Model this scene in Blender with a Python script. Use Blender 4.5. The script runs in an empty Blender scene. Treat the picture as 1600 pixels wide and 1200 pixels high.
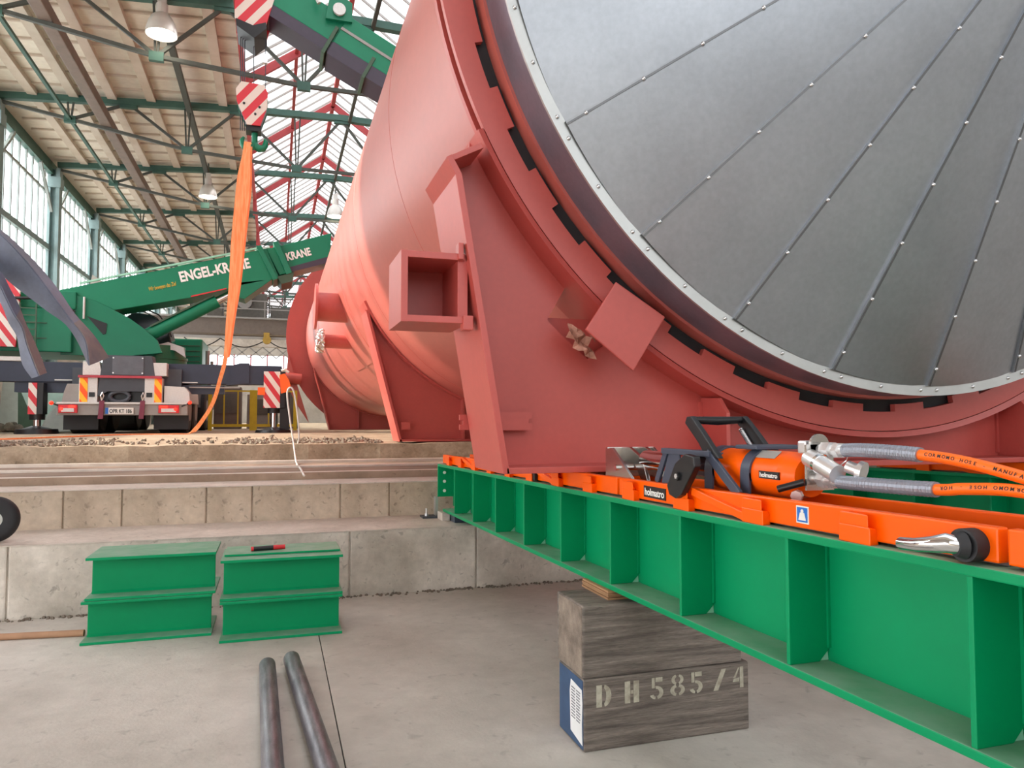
import bpy, bmesh, math, random
from mathutils import Vector, Matrix
random.seed(7)
C = bpy.context.scene.collection
PI = math.pi
EYE = 1.40            # the camera's height over the lower floor; all z below are measured from the camera
V = Vector
def lin(c):
    return tuple(((v/255)/12.92 if v/255 <= .04045 else ((v/255+.055)/1.055)**2.4) for v in c)

# ------------------------------------------------------------------ materials
def mat(name, col, rough=.5, metal=0., var=.12, scale=6., bump=0., bscale=40., col2=None, spec=.5, dust=None, stretch=None, emit=0., coat=0., fine=.0, pits=0., pscale=26., rand=0.):
    m = bpy.data.materials.new(name); m.use_nodes = True
    nt = m.node_tree; N = nt.nodes; L = nt.links
    b = N['Principled BSDF']
    b.inputs['Roughness'].default_value = rough
    b.inputs['Metallic'].default_value = metal
    b.inputs['Specular IOR Level'].default_value = spec
    if coat: b.inputs['Coat Weight'].default_value = coat; b.inputs['Coat Roughness'].default_value = .15 if coat < .32 else .38
    c = lin(col)
    tc = N.new('ShaderNodeTexCoord'); src = tc.outputs['Object']
    if stretch:
        mp = N.new('ShaderNodeMapping'); mp.inputs['Scale'].default_value = stretch
        L.new(src, mp.inputs['Vector']); src = mp.outputs['Vector']
    out = None
    if var > 0 or col2:
        nz = N.new('ShaderNodeTexNoise'); nz.inputs['Scale'].default_value = scale; nz.inputs['Detail'].default_value = 6
        nz.inputs['Roughness'].default_value = .62
        L.new(src, nz.inputs['Vector'])
        rp = N.new('ShaderNodeValToRGB'); rp.color_ramp.elements[0].position = .33; rp.color_ramp.elements[1].position = .67
        if col2: a, d = lin(col2), c
        else: a, d = tuple(v*(1-var) for v in c), tuple(min(1, v*(1+var)) for v in c)
        rp.color_ramp.elements[0].color = (*a, 1); rp.color_ramp.elements[1].color = (*d, 1)
        L.new(nz.outputs['Fac'], rp.inputs['Fac']); out = rp.outputs['Color']
        if fine:
            n2 = N.new('ShaderNodeTexNoise'); n2.inputs['Scale'].default_value = scale*14; n2.inputs['Detail'].default_value = 4
            L.new(src, n2.inputs['Vector'])
            mr = N.new('ShaderNodeMapRange'); mr.inputs['From Min'].default_value = .3; mr.inputs['From Max'].default_value = .7
            mr.inputs['To Min'].default_value = 1-fine; mr.inputs['To Max'].default_value = 1+fine
            L.new(n2.outputs['Fac'], mr.inputs['Value'])
            mx = N.new('ShaderNodeVectorMath'); mx.operation = 'SCALE'
            L.new(out, mx.inputs[0]); L.new(mr.outputs['Result'], mx.inputs['Scale']); out = mx.outputs['Vector']
    if pits and out:                               # small dark pits and scuffs
        n3 = N.new('ShaderNodeTexNoise'); n3.inputs['Scale'].default_value = pscale; n3.inputs['Detail'].default_value = 3; n3.inputs['Distortion'].default_value = .6
        L.new(src, n3.inputs['Vector'])
        mr = N.new('ShaderNodeMapRange'); mr.inputs['From Min'].default_value = .62; mr.inputs['From Max'].default_value = .74
        mr.inputs['To Min'].default_value = 1; mr.inputs['To Max'].default_value = 1-pits
        L.new(n3.outputs['Fac'], mr.inputs['Value'])
        n4 = N.new('ShaderNodeTexNoise'); n4.inputs['Scale'].default_value = pscale*.16; n4.inputs['Detail'].default_value = 7; n4.inputs['Roughness'].default_value = .7
        L.new(src, n4.inputs['Vector'])
        m4 = N.new('ShaderNodeMapRange'); m4.inputs['From Min'].default_value = .35; m4.inputs['From Max'].default_value = .65
        m4.inputs['To Min'].default_value = 1-pits*.35; m4.inputs['To Max'].default_value = 1+pits*.12
        L.new(n4.outputs['Fac'], m4.inputs['Value'])
        mm = N.new('ShaderNodeMath'); mm.operation = 'MULTIPLY'; L.new(mr.outputs['Result'], mm.inputs[0]); L.new(m4.outputs['Result'], mm.inputs[1])
        mx = N.new('ShaderNodeVectorMath'); mx.operation = 'SCALE'; L.new(out, mx.inputs[0]); L.new(mm.outputs[0], mx.inputs['Scale']); out = mx.outputs['Vector']
    if rand and out:                               # sheets differ a little from one another
        oi = N.new('ShaderNodeObjectInfo'); mr = N.new('ShaderNodeMapRange'); mr.inputs['To Min'].default_value = 1-rand; mr.inputs['To Max'].default_value = 1+rand
        L.new(oi.outputs['Random'], mr.inputs['Value']); mx = N.new('ShaderNodeVectorMath'); mx.operation = 'SCALE'
        L.new(out, mx.inputs[0]); L.new(mr.outputs['Result'], mx.inputs['Scale']); out = mx.outputs['Vector']
    if dust:                                       # dust that has settled on upward faces
        g = N.new('ShaderNodeNewGeometry'); sx = N.new('ShaderNodeSeparateXYZ'); L.new(g.outputs['True Normal'], sx.inputs[0])
        mr = N.new('ShaderNodeMapRange'); mr.inputs['From Min'].default_value = .75; mr.inputs['From Max'].default_value = .95
        L.new(sx.outputs['Z'], mr.inputs['Value'])
        nn = N.new('ShaderNodeTexNoise'); nn.inputs['Scale'].default_value = 9; nn.inputs['Detail'].default_value = 5
        L.new(tc.outputs['Object'], nn.inputs['Vector'])
        m2 = N.new('ShaderNodeMapRange'); m2.inputs['From Min'].default_value = .3; m2.inputs['From Max'].default_value = .65
        m2.inputs['To Min'].default_value = .5; m2.inputs['To Max'].default_value = .95
        L.new(nn.outputs['Fac'], m2.inputs['Value'])
        mu = N.new('ShaderNodeMath'); mu.operation = 'MULTIPLY'; L.new(mr.outputs['Result'], mu.inputs[0]); L.new(m2.outputs['Result'], mu.inputs[1])
        mix = N.new('ShaderNodeMix'); mix.data_type = 'RGBA'
        mix.inputs['B'].default_value = (*lin(dust), 1)
        if out: L.new(out, mix.inputs['A'])
        else: mix.inputs['A'].default_value = (*c, 1)
        L.new(mu.outputs[0], mix.inputs['Factor']); out = mix.outputs['Result']
    if out: L.new(out, b.inputs['Base Color'])
    else: b.inputs['Base Color'].default_value = (*c, 1)
    if bump:
        nb = N.new('ShaderNodeTexNoise'); nb.inputs['Scale'].default_value = bscale; nb.inputs['Detail'].default_value = 5
        L.new(src, nb.inputs['Vector'])
        bp = N.new('ShaderNodeBump'); bp.inputs['Strength'].default_value = bump; bp.inputs['Distance'].default_value = .02
        L.new(nb.outputs['Fac'], bp.inputs['Height']); L.new(bp.outputs['Normal'], b.inputs['Normal'])
    if emit:
        b.inputs['Emission Color'].default_value = (*c, 1); b.inputs['Emission Strength'].default_value = emit
    return m

def stripes(name, c1, c2, freq, ang=.7853, axes='xz', rough=.5):
    m = bpy.data.materials.new(name); m.use_nodes = True
    nt = m.node_tree; N = nt.nodes; L = nt.links; b = N['Principled BSDF']; b.inputs['Roughness'].default_value = rough
    tc = N.new('ShaderNodeTexCoord'); s = N.new('ShaderNodeSeparateXYZ'); L.new(tc.outputs['Object'], s.inputs[0])
    def mul(sock, k):
        q = N.new('ShaderNodeMath'); q.operation = 'MULTIPLY'; L.new(sock, q.inputs[0]); q.inputs[1].default_value = k; return q.outputs[0]
    a = N.new('ShaderNodeMath'); L.new(mul(s.outputs['X'], math.cos(ang)*freq), a.inputs[0]); L.new(mul(s.outputs['Z'], math.sin(ang)*freq), a.inputs[1])
    f = N.new('ShaderNodeMath'); f.operation = 'FRACT'; L.new(a.outputs[0], f.inputs[0])
    g = N.new('ShaderNodeMath'); g.operation = 'GREATER_THAN'; L.new(f.outputs[0], g.inputs[0]); g.inputs[1].default_value = .5
    mx = N.new('ShaderNodeMix'); mx.data_type = 'RGBA'; mx.inputs['A'].default_value = (*lin(c1), 1); mx.inputs['B'].default_value = (*lin(c2), 1)
    L.new(g.outputs[0], mx.inputs['Factor']); L.new(mx.outputs['Result'], b.inputs['Base Color'])
    return m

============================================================

Begin at the first line of the material and copy each line exactly through the one containing "return tuple(((v/255)/12.92 if". Omit pictures.

Model this scene in Blender with a Python script. Use Blender 4.5. The script runs in an empty Blender scene. Treat the picture as 1600 pixels wide and 1200 pixels high.
import bpy, bmesh, math, random
from mathutils import Vector, Matrix
random.seed(7)
C = bpy.context.scene.collection
PI = math.pi
EYE = 1.40            # the camera's height over the lower floor; all z below are measured from the camera
V = Vector
def lin(c):
    return tuple(((v/255)/12.92 if v/255 <= .04045 else ((v/255+.055)/1.055)**2.4) for v in c)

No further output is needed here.